Rubber Gloves will soon be able to pour one out for the indie-rock homies

By Sam Machkovech

Published on August 11, 2005

 Glove to get drunk: Four years ago, the Dallas Observer took a feature-length look at the trials and tribulations that befell Rubber Gloves before it finally opened in October 2000. A series of disagreements with city officials, building inspectors and zoning boards threatened to keep the Denton music club from ever seeing an official, city-approved debut, and the whole mess started when current owner Josh Baish sought a mere liquor license for the building he'd been leasing as a rehearsal space.

Fast forward to 2005, though, and something that seemed unthinkable during the years of applications and license troubles has finally come true--Rubber Gloves received its hard liquor license last week. Though the club has legally been allowed to serve beer and wine since its 2000 opening, this news comes at a high point for the club. After all, recent stage and bar expansion has made it easier to rock out and grab a beer, and the club's booking has caught up to Denton powerhouse Hailey's in the past year with touring acts such as MC Chris, The Dirty Projectors and Bobby Bare Jr. alongside consistent local draws such as [DARYL], Fishboy and the pAper chAse. Even better, the addition of liquor won't affect the club's all-ages policy (just don't wipe those X's off your hands, kids).

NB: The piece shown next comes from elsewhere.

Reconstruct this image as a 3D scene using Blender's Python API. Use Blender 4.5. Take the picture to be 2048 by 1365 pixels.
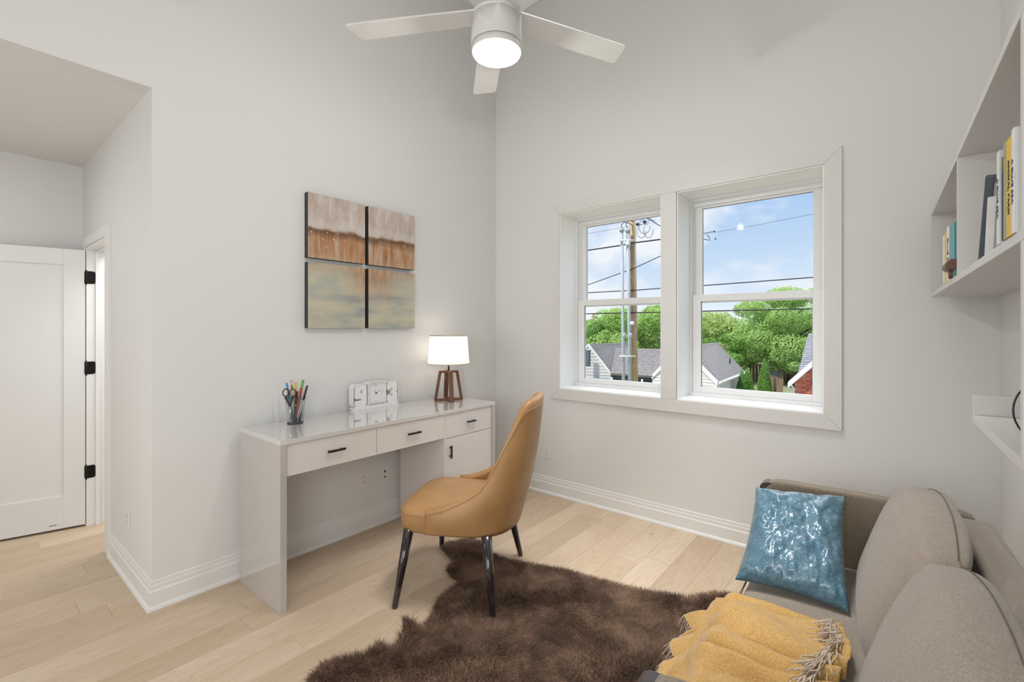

Baish says hard liquor will go on sale sometime between two weeks and two months from now. In addition, progress still hasn't been made on opening the venue's outdoor area (which was used for late '90s gigs before the venue sought official licenses) for the sake of larger-draw shows. "At some point, God willing, I would love to open that outdoor stage again," Baish says, though as long as Denton continues to demand the extra bathrooms, fire hydrants and other amenities that they are asking Baish to pay for, which he estimates would cost "around $100,000," the outdoor stage will remain closed. In the meantime, while we wait just a little longer for our vodka-soda order, we raise our big-ass, 32-ounce plastic cups of Miller High Life to the Gloves.